In “It Chapter Two,” however, the emphasis on Pennywise is on his shape-shifting characteristics. What is so effectively terrifying about Pennywise is his banality. Seeing Pennywise taking on all manner of form this side of “Beetlejuice” (1988) detracts and distracts from the inherent horror of the character.

That said, “It Chapter Two” should please fans of “It,” the original movie, and of the Stephen King novel. Just be prepared to sit through a very long “Chapter Two.”

“It Chapter Two,” MPAA Rated R (Restricted Under 17 requires accompanying parent or adult guardian. Contains some adult material. Parents are urged to learn more about the film before taking their young children with them.) for disturbing violent content and bloody images throughout, pervasive language, and some crude sexual material; Genre: Drama, Fantasy, Horror; Run Time: 2 hrs., 45 min. Distributed by Warner Bros.

Credit Readers Anonymous: “It Chapter Two” was filmed in Toronto, Ontario and Vancouver, Canada, and Chicago.

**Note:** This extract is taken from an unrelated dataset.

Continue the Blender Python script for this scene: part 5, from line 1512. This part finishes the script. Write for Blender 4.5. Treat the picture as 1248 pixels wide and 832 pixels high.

Box Office, Sept. 13-15: ”It Chapter Two” got lucky again, staying at No. 1 two weeks in a row with $40.7 million, $153.8 million, two weeks, keeping the Jennifer Lopez drama, “Hustlers” opening at No. 2 with $33.2 million, one week. 3. “Angel Has Fallen,” dropped one place, $4.4 million, $60.3 million, four weeks. 4. “Good Boys” dropped one place, $4.2 million, $73.3 million, five weeks. 5. “The Lion King” dropped one place, $3.5 million, $533.9 million, nine weeks. 6. “Fast & Furious Presents: Hobbs & Shaw” dropped one place, $2.7 million, $168.3 million, seven weeks. 7. “Overcomer” dropped one place, $2.7 million, $29 million, four weeks. 8. “The Goldfinch,” $2.6 million, opening. 9. “The Peanut Butter Falcon” moved up two places, $1.9 million, $15 million, six weeks. 10. “Dora and the Lost City of Gold” dropped three places, $1.9 million, $56.7 million, six weeks.

Unreel, Sept. 20:

“Downton Abbey,” PG: Michael Engler directs Matthew Goode, Maggie Smith, Elizabeth McGovern, Michelle Dockery, Tuppence Middleton and Hugh Bonneville in the Drama. The story of the wealthy Crawley family at their English mansion continues on the big screen.

“Rambo: Last Blood,” R: Adrian Grunberg directs Sylvester Stallone, Paz Vega, Yvette Monreal and Louis Mandylor in the Action Film. Rambo confronts his past and gets his combat skills up to snuff for a final mission.

“Ad Astra,” PG-13: James Gray directs Brad Pitt, Liv Tyler, Ruth Negga and Tommy Lee Jones in the Science-Fiction Thriller. An astronaut embarks on a mission to find his father, missing on an expedition 30 years before.

“3 from Hell,” R: Rob Zombie directs Sheri Moon Zombie, Sid Haig, Bill Moseley, Emilio Rivera and Bethlehem native Daniel Roebuck in the Horror film, a sequel to “The Devil’s Rejects.”